-------- Data extract --------

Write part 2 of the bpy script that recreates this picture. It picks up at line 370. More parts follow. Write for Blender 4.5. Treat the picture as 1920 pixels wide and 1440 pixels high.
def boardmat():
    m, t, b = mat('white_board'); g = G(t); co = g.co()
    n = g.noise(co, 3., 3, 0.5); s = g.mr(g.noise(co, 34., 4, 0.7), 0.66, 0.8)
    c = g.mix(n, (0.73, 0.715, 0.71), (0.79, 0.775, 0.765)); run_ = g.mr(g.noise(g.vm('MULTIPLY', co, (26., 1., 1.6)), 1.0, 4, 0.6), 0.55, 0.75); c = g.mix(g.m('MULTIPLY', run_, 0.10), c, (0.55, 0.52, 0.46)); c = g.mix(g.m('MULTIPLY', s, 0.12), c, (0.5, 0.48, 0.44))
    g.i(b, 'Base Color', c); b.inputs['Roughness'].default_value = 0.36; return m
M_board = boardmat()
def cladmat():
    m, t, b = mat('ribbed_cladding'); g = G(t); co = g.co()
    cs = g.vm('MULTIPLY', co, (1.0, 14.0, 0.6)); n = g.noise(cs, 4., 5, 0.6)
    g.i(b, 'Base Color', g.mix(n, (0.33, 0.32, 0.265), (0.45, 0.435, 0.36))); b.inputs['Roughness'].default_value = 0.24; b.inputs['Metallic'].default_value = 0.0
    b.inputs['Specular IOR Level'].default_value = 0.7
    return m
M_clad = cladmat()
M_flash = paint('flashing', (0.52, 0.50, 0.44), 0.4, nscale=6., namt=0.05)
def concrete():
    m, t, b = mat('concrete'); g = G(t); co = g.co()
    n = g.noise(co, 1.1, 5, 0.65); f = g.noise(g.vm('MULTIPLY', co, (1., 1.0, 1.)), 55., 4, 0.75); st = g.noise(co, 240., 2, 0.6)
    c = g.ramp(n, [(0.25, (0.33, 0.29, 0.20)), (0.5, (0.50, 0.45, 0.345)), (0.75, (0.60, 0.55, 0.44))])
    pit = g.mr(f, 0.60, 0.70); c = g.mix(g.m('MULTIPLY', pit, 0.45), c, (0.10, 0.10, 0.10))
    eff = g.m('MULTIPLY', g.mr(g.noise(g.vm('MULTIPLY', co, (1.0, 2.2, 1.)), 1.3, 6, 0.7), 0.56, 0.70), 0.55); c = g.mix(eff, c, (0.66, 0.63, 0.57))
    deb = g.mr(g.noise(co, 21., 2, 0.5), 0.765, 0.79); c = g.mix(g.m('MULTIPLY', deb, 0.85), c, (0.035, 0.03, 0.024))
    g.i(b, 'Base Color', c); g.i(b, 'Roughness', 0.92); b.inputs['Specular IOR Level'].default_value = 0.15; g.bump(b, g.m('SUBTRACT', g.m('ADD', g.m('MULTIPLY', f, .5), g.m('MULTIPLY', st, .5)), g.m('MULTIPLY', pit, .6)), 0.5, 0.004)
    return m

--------

## Job
Copy out the full listing exactly.

## Answer in full
Write part 2 of the bpy script that recreates this picture. It picks up at line 370. More parts follow. Write for Blender 4.5. Treat the picture as 1920 pixels wide and 1440 pixels high.
def boardmat():
    m, t, b = mat('white_board'); g = G(t); co = g.co()
    n = g.noise(co, 3., 3, 0.5); s = g.mr(g.noise(co, 34., 4, 0.7), 0.66, 0.8)
    c = g.mix(n, (0.73, 0.715, 0.71), (0.79, 0.775, 0.765)); run_ = g.mr(g.noise(g.vm('MULTIPLY', co, (26., 1., 1.6)), 1.0, 4, 0.6), 0.55, 0.75); c = g.mix(g.m('MULTIPLY', run_, 0.10), c, (0.55, 0.52, 0.46)); c = g.mix(g.m('MULTIPLY', s, 0.12), c, (0.5, 0.48, 0.44))
    g.i(b, 'Base Color', c); b.inputs['Roughness'].default_value = 0.36; return m
M_board = boardmat()
def cladmat():
    m, t, b = mat('ribbed_cladding'); g = G(t); co = g.co()
    cs = g.vm('MULTIPLY', co, (1.0, 14.0, 0.6)); n = g.noise(cs, 4., 5, 0.6)
    g.i(b, 'Base Color', g.mix(n, (0.33, 0.32, 0.265), (0.45, 0.435, 0.36))); b.inputs['Roughness'].default_value = 0.24; b.inputs['Metallic'].default_value = 0.0
    b.inputs['Specular IOR Level'].default_value = 0.7
    return m
M_clad = cladmat()
M_flash = paint('flashing', (0.52, 0.50, 0.44), 0.4, nscale=6., namt=0.05)
def concrete():
    m, t, b = mat('concrete'); g = G(t); co = g.co()
    n = g.noise(co, 1.1, 5, 0.65); f = g.noise(g.vm('MULTIPLY', co, (1., 1.0, 1.)), 55., 4, 0.75); st = g.noise(co, 240., 2, 0.6)
    c = g.ramp(n, [(0.25, (0.33, 0.29, 0.20)), (0.5, (0.50, 0.45, 0.345)), (0.75, (0.60, 0.55, 0.44))])
    pit = g.mr(f, 0.60, 0.70); c = g.mix(g.m('MULTIPLY', pit, 0.45), c, (0.10, 0.10, 0.10))
    eff = g.m('MULTIPLY', g.mr(g.noise(g.vm('MULTIPLY', co, (1.0, 2.2, 1.)), 1.3, 6, 0.7), 0.56, 0.70), 0.55); c = g.mix(eff, c, (0.66, 0.63, 0.57))
    deb = g.mr(g.noise(co, 21., 2, 0.5), 0.765, 0.79); c = g.mix(g.m('MULTIPLY', deb, 0.85), c, (0.035, 0.03, 0.024))
    g.i(b, 'Base Color', c); g.i(b, 'Roughness', 0.92); b.inputs['Specular IOR Level'].default_value = 0.15; g.bump(b, g.m('SUBTRACT', g.m('ADD', g.m('MULTIPLY', f, .5), g.m('MULTIPLY', st, .5)), g.m('MULTIPLY', pit, .6)), 0.5, 0.004)
    return m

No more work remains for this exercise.